Le attuali difficoltà nella formazione di un nuovo esecutivo, quindi, sono al momento adagiate su una congiuntura economica che sembra particolarmente favorevole. Uno scenario che nelle prossime settimane può favorire un accordo relativamente soddisfacente per le dirigenze di SPD e CDU-CSU, visto che non ci sarà da lottare su ogni singolo euro e che le casse dello stato offrono il margine per muoversi verso provvedimenti sociali senza dover intervenire con decisione sulla tassazione.
Se Martin Schulz e Angela Merkel possono potenzialmente contare su un’economia galoppante, però, per il futuro di una nuova GroKo restano delle criticità ineliminabili:
– l’instabilità internazionale del momento non permette di fare facili scommesse sulle congiunture economiche positive.

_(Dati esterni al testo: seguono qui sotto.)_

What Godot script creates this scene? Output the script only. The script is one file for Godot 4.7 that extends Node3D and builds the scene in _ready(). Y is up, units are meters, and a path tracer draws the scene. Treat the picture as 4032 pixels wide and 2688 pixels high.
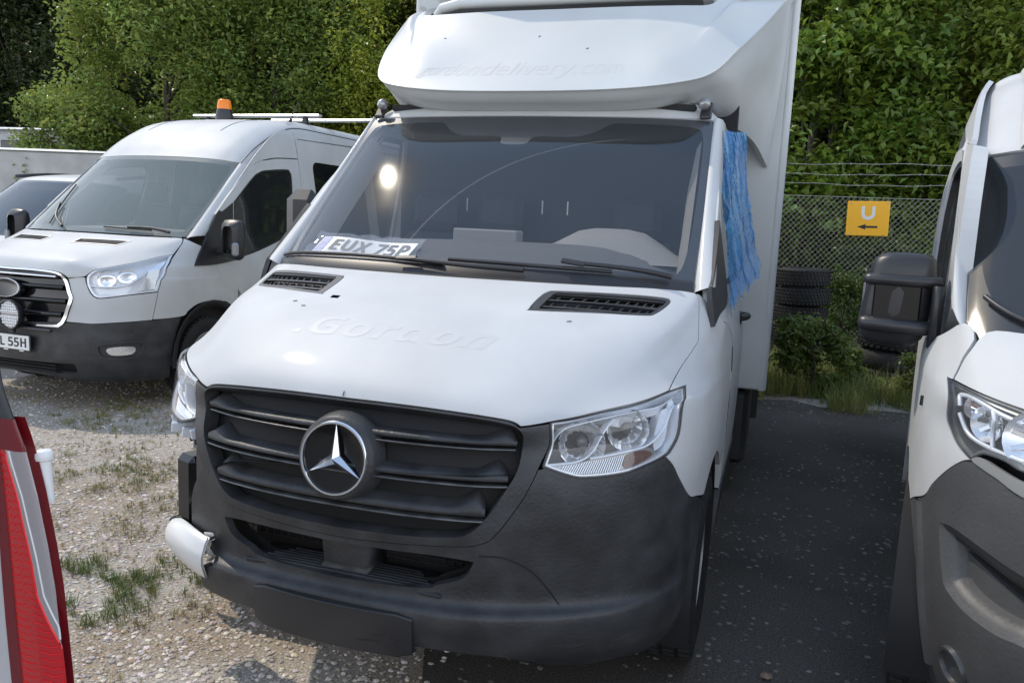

– I numeri ufficiali dell’economia tedesca non rispecchiano un benessere nazionale che sia equamente distribuito, né socialmente né geograficamente
– Malgrado il rallentare della cosiddetta crisi dei migranti, il problema dell’immigrazione e dell’integrazione rimane una spina nel fianco del tradizionale estremismo di centro della grande coalizione, con il relativo consolidarsi della destra populista.
A questi tre elementi, inoltre, si aggiunge un ultimo aspetto: pochi mesi fa, davanti alle telecamere di mezzo mondo, proprio la Cancelliera Merkel aveva dichiarato la necessità per la Germania e l’Europa di iniziare a provvedere da sole alla propria difesa e alla propria sicurezza geopolitica, ma nelle 28 pagine di accordo preliminare per la nuova GroKo non c’è nessun chiaro riferimento in questa direzione. Un’altra dimostrazione che un quarto governo Merkel chiuderebbe diligentemente un’importante era della storia tedesca, ma rimanderebbe la possibilità di affrontare apertamente questioni sempre più cruciali per la Germania e l’Europa.